Le président se tourne vers le box.
- Maurice Agnelet, levez-vous.
Guillaume s'est tourné lui aussi. Il fixe son père qui le fixe à son tour. Le président intervient et lui demande de regarder la cour.
- Qu'avez-vous à dire ?
Maurice Agnelet dément à nouveau les propos qui lui sont prêtés.
- Je partage l'avis de sa mère. Ce garçon est en souffrance.
Le président :
- La question est de savoir pourquoi il est en souffrance.
Maurice Agnelet rit. Murmure des phrases incompréhensibles. "Il a voulu rencontrer le pape ! Oui, oui, le Pape ! Il avait un langage de compassion, tout ça, il disait des choses..." Il rit encore. Même qu'il m'a boxé ! il m'a boxé !" crie-t-il soudain.
Guillaume Agnelet s'approche du micro.
- Je confirme, je l'ai boxé.
Et il raconte une scène, qu'il situe juste après l'acquittement de son père, en 2006 à Nice, et alors qu'il vient d'apprendre que le parquet faisait appel de cette décision. Le père et le fils partagent alors la même maison, à Chambéry.
- Il allait falloir tout recommencer. Se remettre en mode défense, reprendre le combat. J'étais accablé, je me suis senti proche du suicide. Alors, j'ai dit à Maurice : 'Là, j'ai besoin de temps. Barre-toi de la maison pendant quinze jours. J'ai besoin de réfléchir'. Il a refusé. Il m'a dit qu'ici, il avait sa ligne Internet.
La voix de Guillaume Agnelet se brise.
- Sa ligne Internet ! Ma vie comparée à une ligne Internet ! Alors, oui, je l'ai boxé.
La parole est à Me Hervé Temime, qui défend la famille Le Roux.
- Est-ce qu'aujourd'hui vous brisez un secret de famille ?
- Oui. J'ai cru qu'avec le temps, ils atterriraient. Et que l'on pourrait se retrouver un jour comme des anciens combattants pour parler de la guerre. Mais pas pour la nier. La vérité pouvait être un ciment pour les combattants. Elle ne l'a pas été. Et le secret tue plus que la vérité.
Le président annonce alors :
- Faîtes entrer Thomas Agnelet.
D'un bond, Me Hervé Temime se précipite vers son confrère de la défense, Me François Saint-Pierre et échange quelques mots avec lui. Il revient à sa place. Et d'une voix blême, il exprime à cet instant ce que chacun ressent. Le trop plein. Les limites qui sont franchies entre les nécessités de la recherche de la vérité qui relève du procès et l'explosion en directe et en public d'une famille, avec l'affrontement annoncé de ces deux frères face à leur mère et sous le regard de leur père.

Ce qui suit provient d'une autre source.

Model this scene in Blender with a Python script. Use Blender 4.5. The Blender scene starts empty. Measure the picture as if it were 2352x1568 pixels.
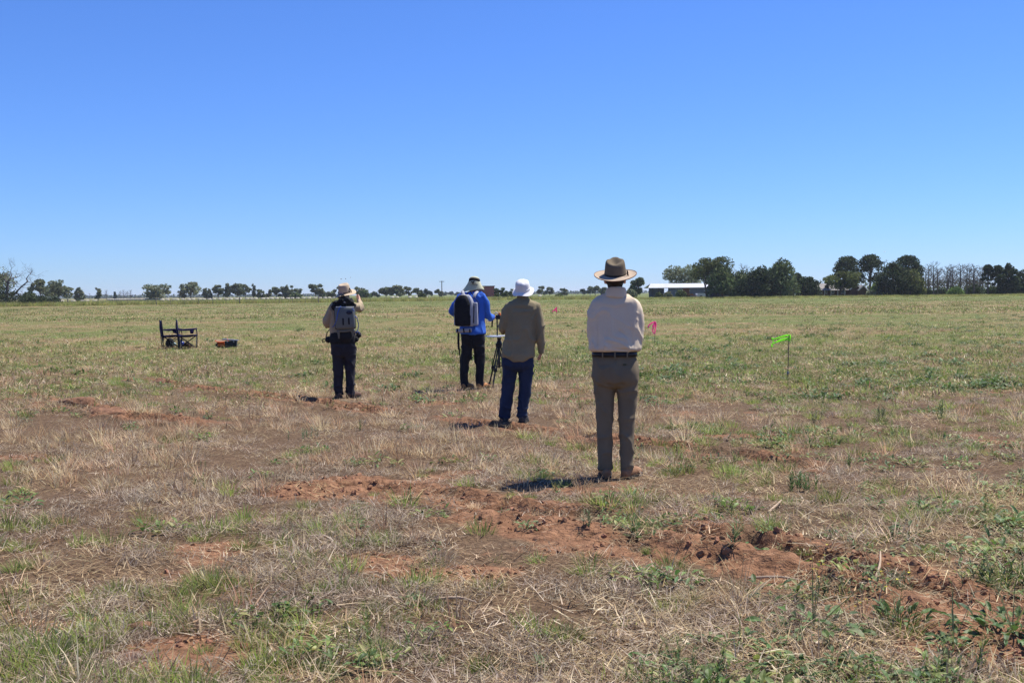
import bpy, bmesh, math, random
import numpy as np
from mathutils import Vector, Matrix, Quaternion

RAD = math.radians
random.seed(7)
rng = np.random.default_rng(11)
scene = bpy.context.scene
COL = scene.collection

# ------------------------------------------------------------------ camera
CAM_H, FPX = 1.52, 2500.0
TH = math.atan(110 / FPX)
PHI = 0.0095
FWD = Vector((0, math.cos(TH), -math.sin(TH)))
U0 = Vector((0, math.sin(TH), math.cos(TH)))
R0 = Vector((1, 0, 0))
RGT = math.cos(PHI) * R0 - math.sin(PHI) * U0
UPV = math.cos(PHI) * U0 + math.sin(PHI) * R0
cd = bpy.data.cameras.new('camera')
cam = bpy.data.objects.new('camera', cd)
COL.objects.link(cam)
cam.matrix_world = Matrix(((RGT.x, UPV.x, -FWD.x, 0), (RGT.y, UPV.y, -FWD.y, 0),
                           (RGT.z, UPV.z, -FWD.z, CAM_H), (0, 0, 0, 1)))
cd.sensor_width = 36
cd.lens = 36 * FPX / 2352
cd.clip_start, cd.clip_end = 0.1, 20000
scene.camera = cam

# ------------------------------------------------------------------ light
SUN_EL, SUN_AZ = RAD(61), RAD(58)          # azimuth measured from +Y towards +X
sun_dir = Vector((math.cos(SUN_EL) * math.sin(SUN_AZ), math.cos(SUN_EL) * math.cos(SUN_AZ), math.sin(SUN_EL)))
world = bpy.data.worlds.new('World')
scene.world = world
world.use_nodes = True
wn = world.node_tree
wn.nodes.clear()
sky = wn.nodes.new('ShaderNodeTexSky')
sky.sky_type = 'NISHITA'
sky.sun_disc = False
sky.sun_elevation = SUN_EL
sky.sun_rotation = SUN_AZ
sky.altitude = 0
sky.air_density = 1.0
sky.dust_density = 0.0
sky.ozone_density = 10.0
bg = wn.nodes.new('ShaderNodeBackground')
bg.inputs['Strength'].default_value = 0.098
wb = wn.nodes.new('ShaderNodeVectorMath')          # the camera's cool white balance
wb.operation = 'MULTIPLY'
wb.inputs[1].default_value = (0.565, 0.72, 1.06)
wo = wn.nodes.new('ShaderNodeOutputWorld')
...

- Je vous demande, après en avoir parlé à mon confère de la défense, de renoncer à cette confrontation entre Thomas et Guillaume Agnelet. Je ne crois plus qu'elle soit nécessaire. Chacun pèsera, en conscience, les déclarations qui ont été faites et fera sa conviction.

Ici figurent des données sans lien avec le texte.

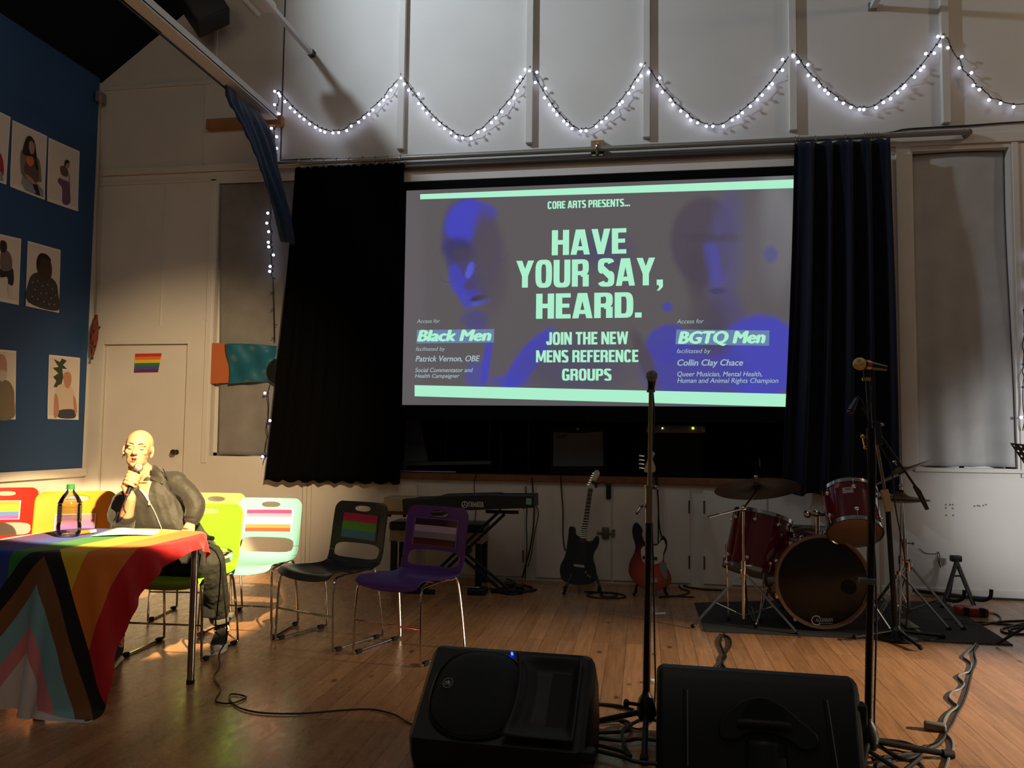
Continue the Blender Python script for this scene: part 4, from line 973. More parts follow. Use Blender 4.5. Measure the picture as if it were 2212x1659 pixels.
Lhip = Vector((-2.63, 4.56, .525)); Rhip = Vector((-2.86, 4.58, .52))
Lkn = Vector((-2.475, 4.36, .545)); Lan = Vector((-2.535, 4.63, .115)); Rkn = Vector((-2.99, 4.20, .53)); Ran = Vector((-2.925, 4.17, .11))
# head frame: face looks along -y of this frame
HR = Matrix.Rotation(math.radians(24), 4, 'Z') @ Matrix.Rotation(math.radians(-7), 4, 'X') @ Matrix.Rotation(math.radians(4), 4, 'Y')
HM = Matrix.Translation(HEADC) @ HR @ Matrix.Scale(.98, 4)
def hp(x, y, z): return HM @ Vector((x, y, z))
b = MB().mat(skin)
def hb(c, r, rot=None): b.ball((0, 0, 0), r, 20, HM @ Matrix.Translation(c) @ (rot or Matrix()) ) if False else b.frombm(_uv(r), HM @ Matrix.Translation(Vector(c)) @ (rot or Matrix()))
def _uv(r):
    bm = bmesh.new(); bmesh.ops.create_uvsphere(bm, u_segments=24, v_segments=16, radius=1)
    for v in bm.verts: v.co = Vector((v.co.x*r[0], v.co.y*r[1], v.co.z*r[2]))
    return bm
hb((0, .020, .040), (.077, .098, .083)); hb((0, -.020, .030), (.068, .070, .075)); hb((0, -.028, -.020), (.060, .060, .075))
hb((0, -.038, -.070), (.050, .048, .040)); hb((0, -.072, -.093), (.023, .017, .017)); hb((-.036, -.01, -.062), (.020, .035, .030)); hb((.036, -.01, -.062), (.020, .035, .030))
for s in (-1, 1):
    hb((s*.043, -.056, -.018), (.021, .022, .018)); hb((s*.031, -.0715, .002), (.016, .012, .010))
    hb((s*.030, -.080, .021), (.027, .011, .009), Matrix.Rotation(-s*.12, 4, 'Y'))
    hb((s*.010, -.100, -.031), (.009, .010, .008))
    hb((s*.079, .012, -.006), (.008, .021, .034), Matrix.Rotation(s*.35, 4, 'Z')); hb((s*.076, .0, -.034), (.007, .010, .012))
b.tube([hp(0, -.086, .016), hp(0, -.097, -.008), hp(0, -.110, -.028)], [.0085, .0095, .0125], 12); hb((0, -.109, -.030), (.012, .012, .010))
b.tube([hp(-.018, -.084, -.058), hp(0, -.091, -.055), hp(.018, -.084, -.058)], .0065, 10); b.tube([hp(-.015, -.083, -.075), hp(0, -.089, -.077), hp(.015, -.083, -.075)], .0075, 10)
hb((0, -.075, -.066), (.030, .016, .022))
# neck, chest and limbs, one continuous body
b.tube([hp(0, .022, -.03), hp(0, .028, -.09), neckb+Vector((0, .02, .0)), neckb-Vector((0, 0, .05))], [.056, .054, .06, .075], 18)
tx = (Lsh-Rsh).normalized(); 
def tsec(c, w, d, wx=None): 
    X_ = (wx or tx); Yv = Vector((-X_.y, X_.x, 0)).normalized(); return (c, X_*w, Yv*d)
loft(b, [tsec(pel, .15, .10, Vector((1, 0, 0))), tsec(pel.lerp(chest, .4), .13, .09, Vector((1, 0, -.1))), tsec(chest, .145, .09), tsec(chest.lerp(neckb, .6), .09, .06), tsec(neckb, .06, .05)])
limb(b, [Lsh-Vector((0, 0, .02)), Lel, Lwr], [.036, .036, .027]); limb(b, [Rsh-Vector((0, 0, .02)), Rel], [.036, .038]); limb(b, [Rel, Rel.lerp(Rwr, .35), Rwr], [.042, .041, .027])
limb(b, [Lhip, Lkn], [.075, .055]); limb(b, [Lkn, Lkn.lerp(Lan, .35), Lan], [.052, .05, .033]); limb(b, [Rhip, Rkn], [.075, .055]); limb(b, [Rkn, Ran], [.052, .033])
# right hand closed round the microphone
MT = Px(299, 1010, Y=4.175); MBt = Px(276, 1066, Y=4.125)           # head end and tail end of the microphone
ma = (MT-MBt).normalized(); cdir = (CAM-MT).normalized(); cdir = (cdir-ma*cdir.dot(ma)).normalized(); side = ma.cross(cdir).normalized()
if side.x < 0: side = -side                                          # side = towards image right, cdir = towards the viewer
hc = MBt.lerp(MT, .53)
def around(ang, r, h): a = math.radians(ang); return hc+ma*h+(cdir*math.cos(a)+side*math.sin(a))*r
for k in range(4):                                                   # index nearest the head of the microphone
    h = .031-.0205*k; L = [188, 205, 196, 168][k]; rr = [.0093, .0098, .0094, .0082][k]
    P = [around(-118+L*s/6, .0285+(.009 if s == 1 else .003 if s == 2 else 0), h+.004*(1-s/6)-.006*s/6) for s in range(7)]
    limb(b, P, [rr*1.08, rr*1.1, rr, rr, rr*.96, rr*.9, rr*.84], 10, 3)
limb(b, [around(-150, .036, -.040), around(170, .034, -.012), around(140, .028, .018), around(112, .024, .040)], [.017, .0135, .0115, .0095], 10, 3)   # thumb
for h in (.024, .004, -.016, -.034): b.ball(around(-128, .034, h), (.019, .019, .016), 12)
b.tube([around(-135, .034, .024), around(-138, .036, -.010), around(-140, .036, -.042), Rwr.lerp(around(-140, .036, -.042), .35), Rwr], [.020, .026, .026, .025, .027], 14)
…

L'audience est suspendue quinze minutes. A la reprise, le président de la cour maintient sa demande de confrontation. Les deux frères, venus de deux salles différentes, et séparés par des gardes, entrent dans la salle. Thomas devant, Guillaume derrière.
Interrogé sur la scène de Genève, Thomas Agnelet a une étrange formule.
- Je ne m'en souviens pas. Pour moi, ça n'a pas existé.
Guillaume Agnelet s'avance à son tour à la barre.
- Il ne s'en souvient pas. Tant mieux pour lui. J'aimerais être à sa place.
Il répète :
- Je ne suis pas venu pour faire la guerre. Ces informations, je n'ai jamais demandé à ce qu'elles arrivent jusqu'à moi. Le fait de les retransmettre aujourd'hui, ici, je sais que c'est important pour la famille d'Agnès Le Roux. J'espère qu'elles leur permettront de faire le deuil.
Sur l'écran, apparaît toujours le visage immobile d'Anne Litas. Le président lui demande si elle a quelque chose à ajouter.
Un murmure dans le micro :
- Non, non.
Quelques heures plus tard, en pleine audience, on apprenait que Guillaume Agnelet venait de recevoir un mail de sa mère : "Tu vas pouvoir dormir tranquille avec la mort de ta mère sur la conscience". En début de soirée, Anne Litas était chez des amis, qui ont refusé de donner leur adresse au parquet. "Elle se repose", ont-ils fait savoir.